Giuan è sempre pieno di citazioni rare e goderecce anche nei momenti più impensabili, facendo suo il motto di Eschilo: «Parla a chi sa» perché sente sempre il bisogno di arricchire l’aria con parole di cui la società avrebbe bisogno ma tace, anche se è «come dire a un leone di succhiar sedani». Dal canto suo Olona non è proprio brava con le parole ma è la sua compagna di merende e la vestale che tiene acceso il fuoco interiore del marito e, se c’è una cosa che la preoccupa, è se il famoso angelo seduto sulla sua spalla, di cui le parlavano da bambina, non sia nel frattempo diventato troppo pesante da rischiare di farla capottare.

Ma i due devono pure campare e allora ecco la pittura, non quella notturna che corregge l’astio ma quella che riproduce immagini, da ultima spiaggia (insomma, ci si adegua ai tempi) che possano circolare per il mondo. Infatti, mentre Olona è indaffarata in cucina con le sue pietanze e i suoi gerani alla finestra che donano colore e vita a una vista su una città spenta, Giuan, con mestiere e asprezza, crea da una cartolina delle copie, grandi come un tovagliolo, dell’Ultima Cena di Leonardo per un mercante con cui fa affari e che gli dà di che vivere.
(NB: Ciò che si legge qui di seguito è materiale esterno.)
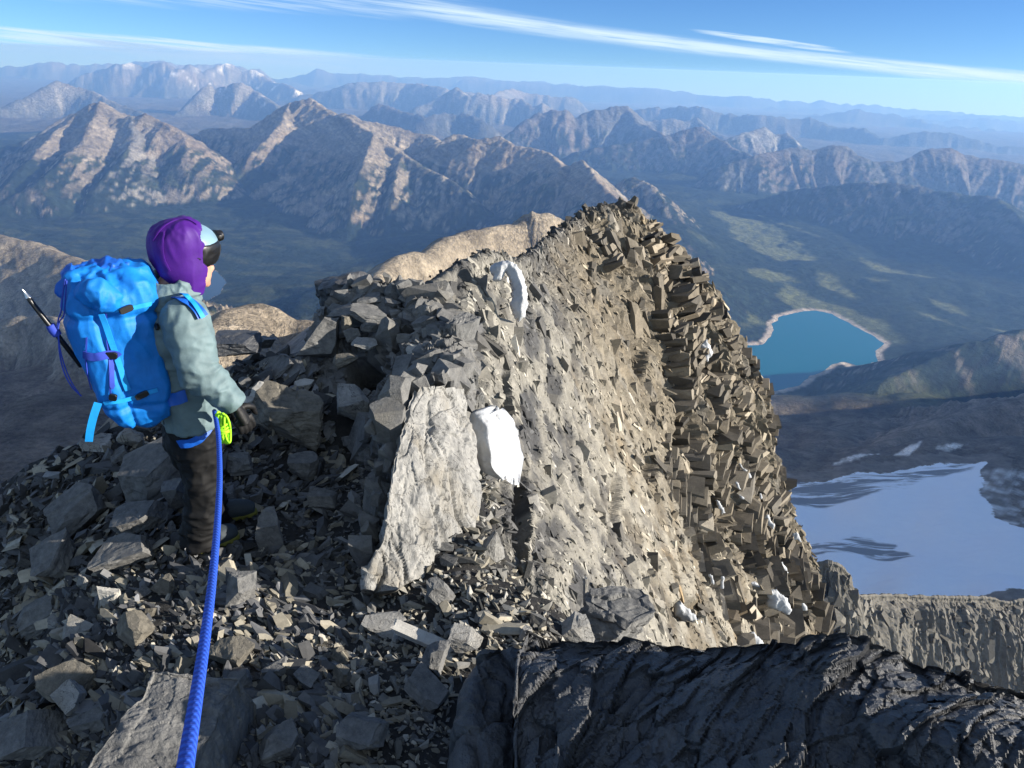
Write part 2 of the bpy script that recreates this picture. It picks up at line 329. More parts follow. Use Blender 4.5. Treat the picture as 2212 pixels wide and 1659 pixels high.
ridge('shaded flank below the summit ridge', [(-200,700,-250),(-230,900,-330),(-240,1100,-345)], lam=70, amp=.4, col=(.34,.29,.23), crest=4, k=(.8,2.8), world=True)
# high shoulder of the same mountain, beyond the right edge of the photo: keeps the glacier in shade
ridge('high rock shoulder beyond the right edge', [(1250,-300,-20),(1500,300,-60),(1800,900,-160),(2100,1500,-350),(2400,2000,-560),(2700,2500,-820),(3000,3000,-1080)], lam=200, amp=.5, col=DGREY, crest=10, k=(1.15,.8), world=True)

# valley floors and open slopes: (photo px, photo py, height)
BASE = [(1700,760,-1500),(1850,740,-1500),(1620,800,-1500),(1750,670,-1498),(2000,700,-1492),(2150,620,-1490),(1900,600,-1480),(1700,560,-1465),(1640,500,-1440),(1560,470,-1400),
        (1450,500,-1230),(1520,600,-1330),(1560,680,-1440),(1600,720,-1494),(1480,430,-1330),(2050,520,-1440),(2200,640,-1485),(1700,450,-1400),(1850,480,-1420),(1500,400,-1350),(1600,400,-1350),
        (1740,840,-1490),(1900,800,-1470),(1820,780,-1478),(2000,790,-1430),(2120,780,-1350),(1700,900,-1220),(1850,880,-1190),(1980,880,-1160),(1680,960,-960),(1800,975,-930),(1900,930,-1010),(1740,1005,-830),
        (1680,1010,-790),(1760,1022,-780),(1850,1010,-775),(2025,990,-775),(2200,1000,-745),(1700,1120,-740),(1900,1100,-745),(2100,1120,-725),(2200,1200,-690),(1800,1230,-715),(2000,1290,-680),(2200,1300,-640),
        (600,560,-1500),(450,500,-1480),(700,520,-1500),(880,490,-1460),(300,520,-1450),(460,620,-1512),(380,610,-1512),(520,620,-1508),(700,580,-1500),(560,640,-1500),(300,580,-1500),(1000,460,-1440),(1150,430,-1380),
        (430,420,-1400),(440,370,-1330),(600,450,-1450),(150,540,-1430),(0,560,-1300),(100,620,-1000),(60,770,-640),(0,850,-560),(150,800,-560),(0,1000,-420),(100,900,-430),(700,640,-1400),
        (800,300,-1350),(1000,350,-1400),(1250,300,-1450),(1500,340,-1450),(1800,380,-1420),(2100,380,-1420),(300,350,-1350),(100,300,-1300)]
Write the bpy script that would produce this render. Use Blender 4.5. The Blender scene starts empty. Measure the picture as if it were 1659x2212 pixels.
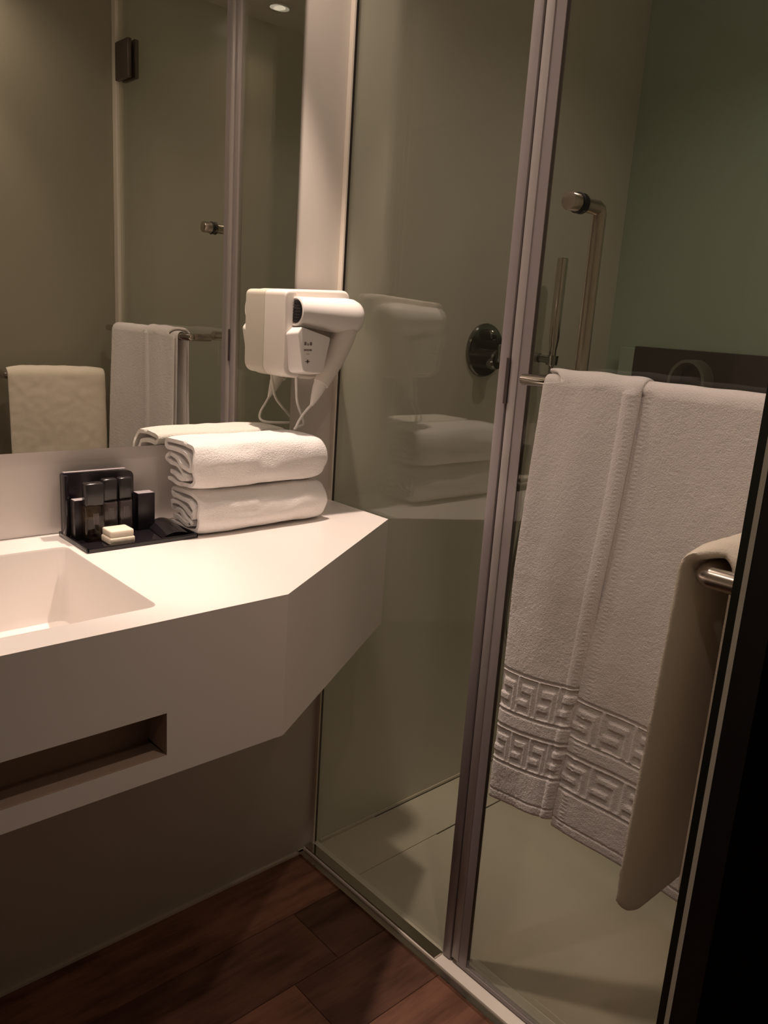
import bpy, bmesh, math, random
from mathutils import Vector, Matrix, noise
random.seed(4)
S = bpy.context.scene
C = S.collection

# ------------------------------------------------------------------ camera
YAW, PIT, ROL, FPX = 0.74529709, 0.23602969, 0.06637205, 1741.84
CAM = Vector((-1.09710269, -1.36649333, 1.28021008))
fwd = Vector((math.sin(YAW)*math.cos(PIT), math.cos(YAW)*math.cos(PIT), -math.sin(PIT)))
rt0 = Vector((math.cos(YAW), -math.sin(YAW), 0)); up0 = rt0.cross(fwd)
rt = rt0*math.cos(ROL) + up0*math.sin(ROL); up = up0*math.cos(ROL) - rt0*math.sin(ROL)
cd = bpy.data.cameras.new('camera'); co = bpy.data.objects.new('camera', cd); C.objects.link(co)
M = Matrix((rt, up, -fwd)).transposed().to_4x4(); M.translation = CAM
co.matrix_world = M
cd.sensor_fit = 'VERTICAL'; cd.sensor_height = 24.0; cd.lens = FPX*24.0/2212.0
cd.clip_start = 0.01
S.camera = co

# ------------------------------------------------------------------ world, view, lamps
w = bpy.data.worlds.new('world'); S.world = w; w.use_nodes = True
w.node_tree.nodes['Background'].inputs[0].default_value = (0.9, 0.75, 0.6, 1)
w.node_tree.nodes['Background'].inputs[1].default_value = 0.02
S.view_settings.view_transform = 'Standard'; S.view_settings.look = 'None'
S.view_settings.exposure = 0.0; S.view_settings.gamma = 1.0
try: S.view_settings.use_curve_mapping = False
except Exception: pass
S.cycles.max_bounces = 14; S.cycles.diffuse_bounces = 6; S.cycles.glossy_bounces = 8
S.cycles.transparent_max_bounces = 24; S.cycles.transmission_bounces = 8
S.cycles.caustics_reflective = True; S.cycles.caustics_refractive = False
S.cycles.sample_clamp_indirect = 3.0
try: S.cycles.use_denoising = True
except Exception: pass

CEIL = 2.18
WARM = (1.0, 0.775, 0.645)
# label, x, y, watts and half angle of the tight beam, watts of the wide spill, lens
LAMPS = [('spot over the end of the counter near the shower glass', -0.25, -0.15, 56, 25, 9, 1.0),
         ('spot over the washbasin', -0.93, -0.19, 38, 25, 8, 1.0),
         ('spot near the doorway', -0.455, -0.985, 8, 30, 6, 1.0),
         ('spot added as unseen fill over the middle of the shower', 0.52, -0.56, 0, 25, 4.2, 0.3),  # added fill out of view, brightens the inside of the shower
         ('spot added as unseen fill in the hall outside the doorway', -1.30, -1.45, 0, 25, 4.5, 0.3)]  # added fill out of view, brightens the towel side by the doorway

# ------------------------------------------------------------------ helpers
def tag(o, label=None, cat=None, group=None, kind=None):
    if label: o['label'] = label
    if cat: o['category'] = cat
    if group: o['group'] = group
    if kind: o['kind'] = kind
    return o

def obj(name, bm, mat, parent=None, smooth=False, angle=None):
    me = bpy.data.meshes.new(name)
    bmesh.ops.recalc_face_normals(bm, faces=bm.faces[:])
    if smooth:
        for f in bm.faces: f.smooth = True
        if angle is not None:
            for e in bm.edges:
                if len(e.link_faces) == 2 and e.calc_face_angle(0) > math.radians(angle): e.smooth = False
    bm.to_mesh(me); bm.free()
    o = bpy.data.objects.new(name, me); C.objects.link(o)
    me.materials.append(mat)
    if parent is not None:
        o.parent = parent
        o.matrix_parent_inverse = Matrix.Translation(-parent.location) if parent.parent is None and parent.type == 'EMPTY' else Matrix.Identity(4)
    return o

def empty(name, loc, label, cat, group=None):
    o = bpy.data.objects.new(name, None); C.objects.link(o); o.location = loc
    o.empty_display_size = 0.05
    return tag(o, label, cat, group)

def B(): return bmesh.new()

def add_box(bm, a, b, bevel=0.0, seg=2, mtx=None):
    a = Vector(a); b = Vector(b)
    r = bmesh.ops.create_cube(bm, size=1.0)
    vs = r['verts']
    for v in vs:
        v.co = Vector(((a[i]+b[i])/2 + v.co[i]*abs(b[i]-a[i]) for i in range(3)))
    if bevel > 0:
        es = list({e for v in vs for e in v.link_edges})
        rr = bmesh.ops.bevel(bm, geom=vs+es, offset=bevel, segments=seg, profile=0.5, affect='EDGES', clamp_overlap=True)
        vs = list({v for f in rr['faces'] for v in f.verts})
    if mtx is not None:
        for v in vs: v.co = mtx @ v.co
    return bm

def frame(d):
    d = d.normalized()
    a = Vector((0, 0, 1)) if abs(d.z) < 0.9 else Vector((1, 0, 0))
    u = d.cross(a).normalized(); v = d.cross(u).normalized()
    return u, v

def add_tube(bm, pts, rad, n=20, caps=True):
    pts = [Vector(p) for p in pts]
    if not isinstance(rad, (list, tuple)): rad = [rad]*len(pts)
    rings = []
    u = None
    for i, p in enumerate(pts):
        d = (pts[min(i+1, len(pts)-1)] - pts[max(i-1, 0)]).normalized()
        if u is None: u, v = frame(d)
        else:
            u = (u - d*u.dot(d)).normalized(); v = d.cross(u).normalized()
        rings.append([bm.verts.new(p + (u*math.cos(2*math.pi*k/n) + v*math.sin(2*math.pi*k/n))*rad[i]) for k in range(n)])
    for i in range(len(rings)-1):
        for k in range(n):
            bm.faces.new((rings[i][k], rings[i][(k+1) % n], rings[i+1][(k+1) % n], rings[i+1][k]))
    if caps:
        bm.faces.new(rings[0]); bm.faces.new(rings[-1])
    return bm

def add_lathe(bm, prof, origin, axis, n=40, sy=1.0, cap=True):
    """prof: list of (r, t) along axis"""
    origin = Vector(origin); axis = Vector(axis).normalized(); u, v = frame(axis)
    rings = []
    for r, t in prof:
        rings.append([bm.verts.new(origin + axis*t + (u*math.cos(2*math.pi*k/n) + v*math.sin(2*math.pi*k/n)*sy)*max(r, 1e-5)) for k in range(n)])
    for i in range(len(rings)-1):
        for k in range(n):
            bm.faces.new((rings[i][k], rings[i][(k+1) % n], rings[i+1][(k+1) % n], rings[i+1][k]))
    if cap:
        bm.faces.new(rings[0]); bm.faces.new(rings[-1])
    return bm

def add_prism(bm, poly, lo, hi, axis='z'):
    def P(a, b, c):
        return {'z': (a, b, c), 'y': (a, c, b), 'x': (c, a, b)}[axis]
    bot = [bm.verts.new(P(a, b, lo)) for a, b in poly]
    top = [bm.verts.new(P(a, b, hi)) for a, b in poly]
    n = len(poly)
    bm.faces.new(bot); bm.faces.new(top)
    for i in range(n): bm.faces.new((bot[i], bot[(i+1) % n], top[(i+1) % n], top[i]))
    return bm

def catmull(pts, sub=8):
    pts = [Vector(p) for p in pts]; out = []
    for i in range(len(pts)-1):
        p0 = pts[max(i-1, 0)]; p1 = pts[i]; p2 = pts[i+1]; p3 = pts[min(i+2, len(pts)-1)]
        for k in range(sub):
            t = k/sub
            out.append(0.5*((2*p1) + (p2-p0)*t + (2*p0-5*p1+4*p2-p3)*t*t + (3*p1-p0-3*p2+p3)*t**3))
    out.append(pts[-1]); return out

def rounded_poly(poly, r, n=6):
    out = []; m = len(poly)
    for i in range(m):
        p = Vector(poly[i]); a = Vector(poly[i-1]); b = Vector(poly[(i+1) % m])
        ri = r[i] if isinstance(r, (list, tuple)) else r
        da = (a-p).normalized(); db = (b-p).normalized()
        pa = p + da*ri; pb = p + db*ri
        for k in range(n+1):
            t = k/n
            out.append(tuple((1-t)**2*pa + 2*t*(1-t)*p + t*t*pb))
    return out

# ------------------------------------------------------------------ materials
def new_mat(name):
    m = bpy.data.materials.new(name); m.use_nodes = True
    return m, m.node_tree, m.node_tree.nodes['Principled BSDF']

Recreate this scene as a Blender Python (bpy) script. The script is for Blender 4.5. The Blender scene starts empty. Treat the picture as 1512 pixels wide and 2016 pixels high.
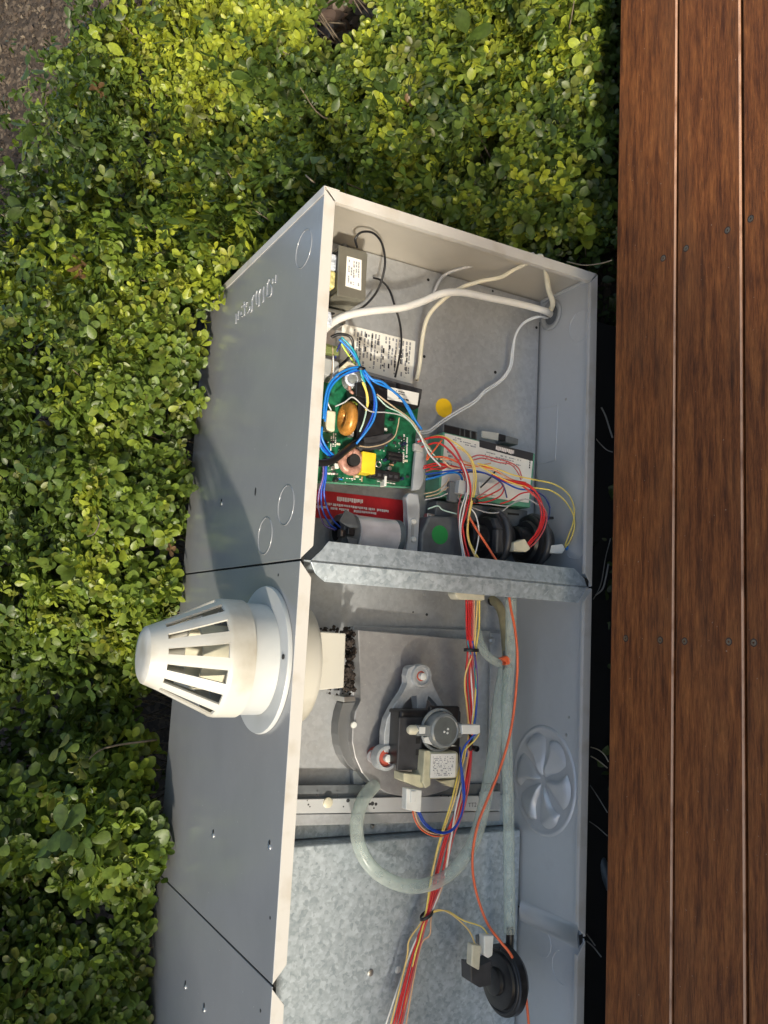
import bpy, bmesh, math, random
import numpy as np
from mathutils import Matrix, Vector
random.seed(7)
RNG = np.random.default_rng(11)
SC = bpy.context.scene
COL = SC.collection

# ------------------------------------------------------------------ camera
FPX = 1728.3                                   # focal length in pixels of the 1512 x 2016 photograph
RM = Matrix(((0.0519, -0.4860, -0.8724), (-0.9888, 0.0977, -0.1132), (0.1402, 0.8685, -0.4755)))
r0 = RM[0].normalized()
r1 = (RM[1] - r0 * RM[1].dot(r0)).normalized()
r2 = r0.cross(r1).normalized()
CAM = Vector((-0.0822, -0.9262, 0.8413))
cd = bpy.data.cameras.new('camera')
cam = bpy.data.objects.new('camera', cd)
COL.objects.link(cam)
cam.matrix_world = Matrix(((r0.x, -r1.x, -r2.x, CAM.x), (r0.y, -r1.y, -r2.y, CAM.y), (r0.z, -r1.z, -r2.z, CAM.z), (0, 0, 0, 1)))
cd.sensor_fit = 'VERTICAL'
cd.sensor_height = 36
cd.sensor_width = 27
cd.lens = FPX / 2016 * 36
cd.clip_start = 0.01
cd.clip_end = 400
SC.camera = cam

# ------------------------------------------------------------------ light
SUN_DIR = Vector((-0.655, -0.70, 0.275)).normalized()       # towards the sun
w = bpy.data.worlds.new('World')
SC.world = w
w.use_nodes = True
nt = w.node_tree
nt.nodes.clear()
wo = nt.nodes.new('ShaderNodeOutputWorld')
bg = nt.nodes.new('ShaderNodeBackground')
sky = nt.nodes.new('ShaderNodeTexSky')
sky.sky_type = 'NISHITA'
sky.sun_disc = False
sky.sun_elevation = math.asin(SUN_DIR.z)
sky.sun_rotation = math.atan2(SUN_DIR.x, SUN_DIR.y)
sky.dust_density = 1.5
sky.ozone_density = 0.5
sky.air_density = 1.0
bg.inputs[1].default_value = 0.11
nt.links.new(sky.outputs[0], bg.inputs[0])
nt.links.new(bg.outputs[0], wo.inputs[0])
sl = bpy.data.lights.new('sun', 'SUN')
sl.energy = 2.2
sl.angle = math.radians(3)
sl.color = (1.0, 0.92, 0.78)
so = bpy.data.objects.new('sun', sl)
COL.objects.link(so)
so.rotation_euler = SUN_DIR.to_track_quat('Z', 'Y').to_euler()
SC.view_settings.view_transform = 'Standard'
SC.view_settings.look = 'None'
SC.view_settings.gamma = 1
SC.view_settings.exposure = 1.38
SC.view_settings.use_curve_mapping = False
SC.cycles.max_bounces = 8
SC.cycles.transparent_max_bounces = 12

# ------------------------------------------------------------------ helpers
def ray(px, py):
    a, b = (px - 756) / FPX, (py - 1008) / FPX
    return r0 * a + r1 * b + r2

def at(px, py, x=None, y=None, z=None):
    """the point of the plane x / y / z = const that the photograph shows at this pixel"""
    d = ray(px, py)
    t = (x - CAM.x) / d.x if x is not None else (y - CAM.y) / d.y if y is not None else (z - CAM.z) / d.z
    return CAM + d * t

def to_px(P):
    q = np.asarray(P) - np.array(CAM)
    c = np.stack([q @ np.array(r0), q @ np.array(r1), q @ np.array(r2)], -1)
    return FPX * c[..., 0] / c[..., 2] + 756, FPX * c[..., 1] / c[..., 2] + 1008, c[..., 2]

BASE = {}
def thing(name, label, cat, loc=(0, 0, 0), group=None):
    o = bpy.data.objects.new(name, None)
    COL.objects.link(o)
    o.empty_display_size = 0.02
    o.location = loc
    BASE[o.name] = Vector(loc)
    o['label'] = label
    o['category'] = cat
    if group: o['group'] = group
    return o

def tag(o, label, cat, group=None):
    o['label'] = label
    o['category'] = cat
    if group: o['group'] = group
    return o

def link(name, me, parent=None, mat=None):
    o = bpy.data.objects.new(name, me)
    COL.objects.link(o)
    if mat is not None and len(me.materials) == 0: me.materials.append(mat)
    BASE[o.name] = Vector((0, 0, 0))
    if parent is not None:
        o.parent = parent
        o.matrix_parent_inverse = Matrix.Translation(-BASE.get(parent.name, Vector((0, 0, 0))))
    return o

def mesh(name, vf, mat, parent=None, smooth=False):
    me = bpy.data.meshes.new(name)
    me.from_pydata([tuple(v) for v in vf[0]], [], vf[1])
    me.update()
    if smooth:
        me.polygons.foreach_set('use_smooth', [True] * len(me.polygons))
    return link(name, me, parent, mat)

def frombm(name, bm, mat, parent=None, smooth=False):
    bmesh.ops.recalc_face_normals(bm, faces=bm.faces)
    me = bpy.data.meshes.new(name)
    bm.to_mesh(me)
    bm.free()
    if smooth: me.polygons.foreach_set('use_smooth', [True] * len(me.polygons))
    return link(name, me, parent, mat)

def bx(bm, lo, hi, bev=0.0, seg=2):
    lo = [min(a, b) for a, b in zip(lo, hi)] if False else lo
    a = [min(lo[i], hi[i]) for i in range(3)]
    b = [max(lo[i], hi[i]) for i in range(3)]
    vs = [bm.verts.new((x, y, z)) for x in (a[0], b[0]) for y in (a[1], b[1]) for z in (a[2], b[2])]
    fs = [(0, 1, 3, 2), (4, 6, 7, 5), (0, 4, 5, 1), (2, 3, 7, 6), (0, 2, 6, 4), (1, 5, 7, 3)]
    fl = [bm.faces.new([vs[i] for i in f]) for f in fs]
    if bev > 0:
        es = set(e for f in fl for e in f.edges)
        bmesh.ops.bevel(bm, geom=list(es), offset=min(bev, 0.45 * min(b[i] - a[i] for i in range(3))), segments=seg, profile=0.5, affect='EDGES')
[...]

Giuan è in fondo un gigante buono. Perché dunque asprezza e un malcelato fastidio nella sua arte copiativa? La risposta sta nei soggetti: Giuda gli riesce quasi subito mentre ha più difficoltà con l’apostolo Filippo con quelle dita femminee, con quel collo delicato proteso verso Gesù, che ha la mano rovesciata alla cecità del mondo, con quei lunghi capelli cascanti. La mano grassoccia dell’uomo quasi si ritira nel dovere ritrarre quel ‘ragazzo della porta accanto’ perché Filippo non è altro che un lupo travestito da agnello, il prototipo del sovvertimento dei valori di un tempo, il belloccio che, dietro un sorriso beato e rassicurante, studia il modo per prevaricarti e, se già l’ha fatto, si appella al reato di innocenza. È lui il vero Giuda degli Anni Settanta da quando il piatto di minestra non è più un problema e la fantasia è morta.

È singolare come quest’uomo, in fondo questo ultimo dimenticato, di giorno si prodighi a riprodurre immagini nelle quali si saluta il mondo per l’ultima volta con il tradimento dietro l’angolo e di notte cerchi di penetrare in una disperante palude per, rovesciando il senso delle scritte sui muri, addomesticare l’odio e rintracciare e condividere qualche briciola di bene.

Poi Giuan, ad un certo punto, esce di casa, scompare, e si immerge ulteriormente negli abissi della sua città intercettando altri disperati e disperandi che lo trasformano… mentre Olona, che si chiama come il fiume che attraversa Milano, straripa di dubbi che pensa transitori…

Randagio è l’eroe non oggi è tra i libri più noti di Giovanni Arpino, anche se vinse il Campiello nel 1972, ma la recente edizione di Mininum fax, che ha il merito di ricuperare gli scritti di questo scrittore dimenticato, è un’occasione per accostarsi ad una scrittura che piaceva, per esempio, a Guido Piovene per la sua capacità di mettere a nudo il mondo in una verità imbarazzante e per avere così, come scrisse su La Stampa «un altro segno che il pendolo oscilla di nuovo verso l’emotivo, il fantastico, il surreale, il favoloso, il sentimento cosmico e metastorico, e anche un misticismo di tendenza randagia, fuori di qualsiasi chiesa». Una nuova letteratura insomma che non ama farsi incasellare in correnti letterarie ma che è lei stessa corrente, ma elettrica, capace di scuoterci, ieri come oggi, dal torpore del già detto e deciso.

Sfogliando queste pagine – magnificamente introdotte da Fabio Stassi che mette a fuoco la tonalità dell’autore con un vivace profilo bio-bibliografico e impreziosite da Remo Rapino che illumina le ragioni e le regioni del libro – ci imbattiamo in una prosa verace e istintiva, vivace e dirimente. La quale non ha problemi a farsi rauca e gergale, ma comprensibile, se deve descrivere le vibrazioni di un mondo sotterraneo o le sue confuse ragnatele di pensieri oppure a diventare rigogliosa, quasi lirica, infondendo calore nei lettori più freddolosi.